Je connaissais l’intrigue du roman de Camillo Boito  grâce au superbe film de Luchino Visconti avec Alida Valli et Farley Granger. Le texte est largement à la hauteur du travail du réalisateur. D’une remarquable concision (163 pages), l’auteur rend parfaitement les affres de la passion, de la jalousie et du désespoir qu’elle entraine. L’héroïne, vaniteuse et hautaine, sera profondément marquée par cette histoire, devenant cruelle et cynique, humiliant par la suite les hommes qui osent s’approcher de son étourdissante beauté.

Outre la plume splendide de Camillo Boito et l’intensité de son intrigue, j’ai beaucoup apprécié l’ancrage de celle-ci dans le contexte historique de l’époque.

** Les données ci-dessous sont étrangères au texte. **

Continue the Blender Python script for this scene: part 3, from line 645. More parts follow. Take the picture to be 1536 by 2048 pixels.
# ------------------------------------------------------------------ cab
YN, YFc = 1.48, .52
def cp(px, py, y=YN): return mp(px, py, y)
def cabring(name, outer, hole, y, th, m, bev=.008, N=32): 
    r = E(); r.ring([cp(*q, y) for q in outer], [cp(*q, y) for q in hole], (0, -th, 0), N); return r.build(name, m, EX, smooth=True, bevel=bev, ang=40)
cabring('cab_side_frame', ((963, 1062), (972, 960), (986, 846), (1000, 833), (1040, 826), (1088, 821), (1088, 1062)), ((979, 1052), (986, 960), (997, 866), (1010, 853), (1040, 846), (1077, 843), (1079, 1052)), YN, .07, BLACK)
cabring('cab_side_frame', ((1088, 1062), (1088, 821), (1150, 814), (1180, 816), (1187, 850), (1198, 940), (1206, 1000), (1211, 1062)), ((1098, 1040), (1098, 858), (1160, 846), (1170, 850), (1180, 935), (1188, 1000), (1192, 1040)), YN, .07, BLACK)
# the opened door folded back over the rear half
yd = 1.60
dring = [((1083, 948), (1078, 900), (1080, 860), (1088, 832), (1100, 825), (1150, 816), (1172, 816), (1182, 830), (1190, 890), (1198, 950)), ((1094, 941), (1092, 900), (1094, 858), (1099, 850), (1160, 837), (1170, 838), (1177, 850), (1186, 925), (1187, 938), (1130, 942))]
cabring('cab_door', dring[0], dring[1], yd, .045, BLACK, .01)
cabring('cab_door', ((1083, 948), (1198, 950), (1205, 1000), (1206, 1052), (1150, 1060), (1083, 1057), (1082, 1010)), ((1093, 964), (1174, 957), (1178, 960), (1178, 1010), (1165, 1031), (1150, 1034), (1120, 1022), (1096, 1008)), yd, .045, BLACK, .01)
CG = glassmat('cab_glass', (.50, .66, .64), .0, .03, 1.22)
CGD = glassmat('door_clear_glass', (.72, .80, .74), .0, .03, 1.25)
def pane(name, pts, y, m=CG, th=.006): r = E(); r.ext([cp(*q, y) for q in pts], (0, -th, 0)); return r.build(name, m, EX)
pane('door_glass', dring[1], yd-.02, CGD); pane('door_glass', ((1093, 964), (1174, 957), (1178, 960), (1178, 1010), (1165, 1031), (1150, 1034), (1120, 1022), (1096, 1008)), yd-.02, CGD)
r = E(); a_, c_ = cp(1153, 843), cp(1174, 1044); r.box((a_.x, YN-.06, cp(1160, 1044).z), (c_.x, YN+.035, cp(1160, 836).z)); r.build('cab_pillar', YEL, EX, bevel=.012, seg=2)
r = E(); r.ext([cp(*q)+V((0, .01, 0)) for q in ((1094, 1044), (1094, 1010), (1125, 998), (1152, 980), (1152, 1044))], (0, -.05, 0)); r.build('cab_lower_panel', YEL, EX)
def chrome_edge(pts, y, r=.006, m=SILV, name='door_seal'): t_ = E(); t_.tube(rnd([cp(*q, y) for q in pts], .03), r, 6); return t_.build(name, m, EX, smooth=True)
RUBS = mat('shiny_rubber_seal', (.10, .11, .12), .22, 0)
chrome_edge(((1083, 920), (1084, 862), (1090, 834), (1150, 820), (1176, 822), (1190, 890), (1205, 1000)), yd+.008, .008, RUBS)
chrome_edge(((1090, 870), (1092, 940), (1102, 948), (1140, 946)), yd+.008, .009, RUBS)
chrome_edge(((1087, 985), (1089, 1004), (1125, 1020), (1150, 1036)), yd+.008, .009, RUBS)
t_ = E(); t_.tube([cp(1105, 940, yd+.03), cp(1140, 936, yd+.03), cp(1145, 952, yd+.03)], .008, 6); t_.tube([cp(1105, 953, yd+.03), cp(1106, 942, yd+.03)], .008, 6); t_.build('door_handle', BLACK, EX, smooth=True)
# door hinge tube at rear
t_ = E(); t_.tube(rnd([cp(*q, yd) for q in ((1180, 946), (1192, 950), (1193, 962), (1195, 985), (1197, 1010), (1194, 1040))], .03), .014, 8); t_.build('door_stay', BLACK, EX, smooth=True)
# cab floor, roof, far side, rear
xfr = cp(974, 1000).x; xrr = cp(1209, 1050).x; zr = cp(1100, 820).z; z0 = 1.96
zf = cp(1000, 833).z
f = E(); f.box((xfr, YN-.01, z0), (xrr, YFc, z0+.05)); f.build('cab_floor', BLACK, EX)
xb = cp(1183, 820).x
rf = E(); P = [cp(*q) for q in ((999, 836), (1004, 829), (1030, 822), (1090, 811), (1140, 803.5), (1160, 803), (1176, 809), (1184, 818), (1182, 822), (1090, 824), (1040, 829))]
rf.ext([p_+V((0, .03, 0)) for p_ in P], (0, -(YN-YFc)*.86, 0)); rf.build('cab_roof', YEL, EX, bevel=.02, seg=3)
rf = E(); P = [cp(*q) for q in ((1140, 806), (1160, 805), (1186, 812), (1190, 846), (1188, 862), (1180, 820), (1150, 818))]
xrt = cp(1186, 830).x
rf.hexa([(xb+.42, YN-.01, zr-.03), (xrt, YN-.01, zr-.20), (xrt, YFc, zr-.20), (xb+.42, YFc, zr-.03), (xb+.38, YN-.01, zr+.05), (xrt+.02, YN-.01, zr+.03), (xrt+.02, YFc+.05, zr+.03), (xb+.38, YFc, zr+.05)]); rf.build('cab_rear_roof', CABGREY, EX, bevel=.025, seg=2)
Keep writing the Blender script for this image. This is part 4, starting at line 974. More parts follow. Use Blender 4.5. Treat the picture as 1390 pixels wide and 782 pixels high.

La guerre entre l’Italie et l’Autriche, la reconquête par Garibaldi et son armée, font partie intégrante de l’histoire d’amour entre la comtesse Livia et le lieutenant Remigio. Cela permet une dramatisation encore plus forte de cette relation amoureuse tragique.

« Senso » de Camillo Boito est un petit bijou de la littérature italienne d’une rare intensité et cruauté.